• _Stored data_:
════

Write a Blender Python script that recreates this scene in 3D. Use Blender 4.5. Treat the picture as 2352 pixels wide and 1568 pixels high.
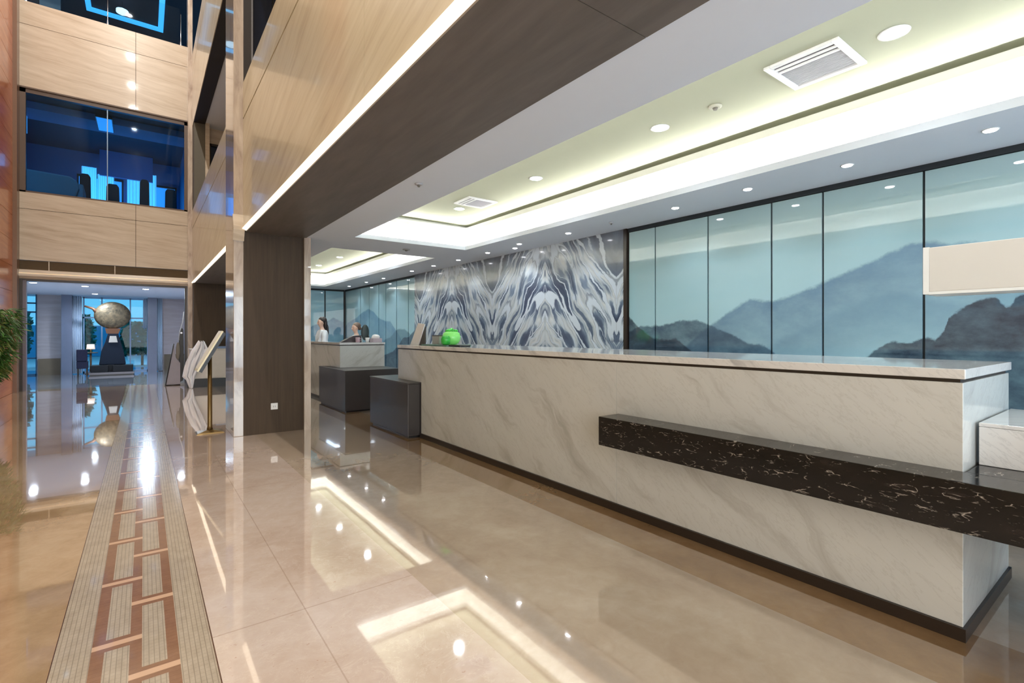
import bpy, bmesh, math, random
from mathutils import Vector, Matrix
PI = math.pi
for o in list(bpy.data.objects):
    bpy.data.objects.remove(o)
S = bpy.context.scene
COL = S.collection

# ---------------------------------------------------------------- camera
cam_d = bpy.data.cameras.new('camera')
cam = bpy.data.objects.new('camera', cam_d)
COL.objects.link(cam)
cam_d.sensor_width = 36.0
cam_d.lens = 36.0 * 1141 / 2352
cam_d.shift_y = -18 / 2352
cam_d.clip_start = 0.02
cam_d.clip_end = 200
cam.location = (0, 0, 1.4)
cam.rotation_euler = (PI / 2, 0, -math.radians(36.555))
S.camera = cam

# ---------------------------------------------------------------- view / world
S.view_settings.view_transform = 'Standard'
S.view_settings.look = 'None'
S.view_settings.gamma = 1
S.view_settings.exposure = 0.0
S.view_settings.use_curve_mapping = False
W = bpy.data.worlds.new('world')
S.world = W
W.use_nodes = True
W.node_tree.nodes['Background'].inputs[0].default_value = (0.20, 0.62, 0.95, 1)
W.node_tree.nodes['Background'].inputs[1].default_value = 1.0


def area(name, loc, rot, sx, sy, power, color, spread=180):
    d = bpy.data.lights.new(name, 'AREA')
    d.shape = 'RECTANGLE'
    d.size, d.size_y = sx, sy
    d.energy = power
    d.color = color
    d.spread = math.radians(spread)
    o = bpy.data.objects.new(name, d)
    o.location = loc
    o.rotation_euler = rot
    COL.objects.link(o)
    return o


WARM = (1.0, 0.80, 0.60)
NEUT = (1.0, 0.95, 0.90)
COOL = (0.80, 0.90, 1.0)
# round ceiling lamps of the atrium, high above
def disk(name, loc, size, power, color):
    o = area(name, loc, (0, 0, 0), size, size, power, color)
    o.data.shape = 'DISK'
    return o


for _y in (-1.5, 1.5, 4.5, 7.5, 11.0, 14.4):
    disk('atrium_ceiling_lamp', (-0.42, _y, 12.9), 0.15, 215, (1.0, 0.945, 0.875))
# two added fill lights behind the camera, in front of the solid back wall
area('rear_fill', (-0.7, -3.9, 2.6), (math.radians(90), 0, 0), 3.2, 4.6, 250, (1.0, 0.97, 0.93))
area('rear_fill', (3.2, -3.9, 1.45), (math.radians(90), 0, 0), 3.4, 2.4, 190, (0.62, 0.82, 1.0))
# daylight falling in through the glass front of the far lobby
area('daylight', (-1.0, 30.5, 7.5), (math.radians(-50), 0, 0), 7.0, 3.0, 800, (0.40, 0.72, 1.0))
# added blue fill for the upper lounge, unseen below the window sill
area('lounge_fill', (-0.6, 19.6, 4.95), (math.radians(180), 0, 0), 3.0, 0.5, 45, (0.18, 0.58, 0.95))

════

• _Task instructions_:
Without the pictures, return the listing above from its first line through the line that has "COL = S.collection".

• _Task solution_:
Write a Blender Python script that recreates this scene in 3D. Use Blender 4.5. Treat the picture as 2352 pixels wide and 1568 pixels high.
import bpy, bmesh, math, random
from mathutils import Vector, Matrix
PI = math.pi
for o in list(bpy.data.objects):
    bpy.data.objects.remove(o)
S = bpy.context.scene
COL = S.collection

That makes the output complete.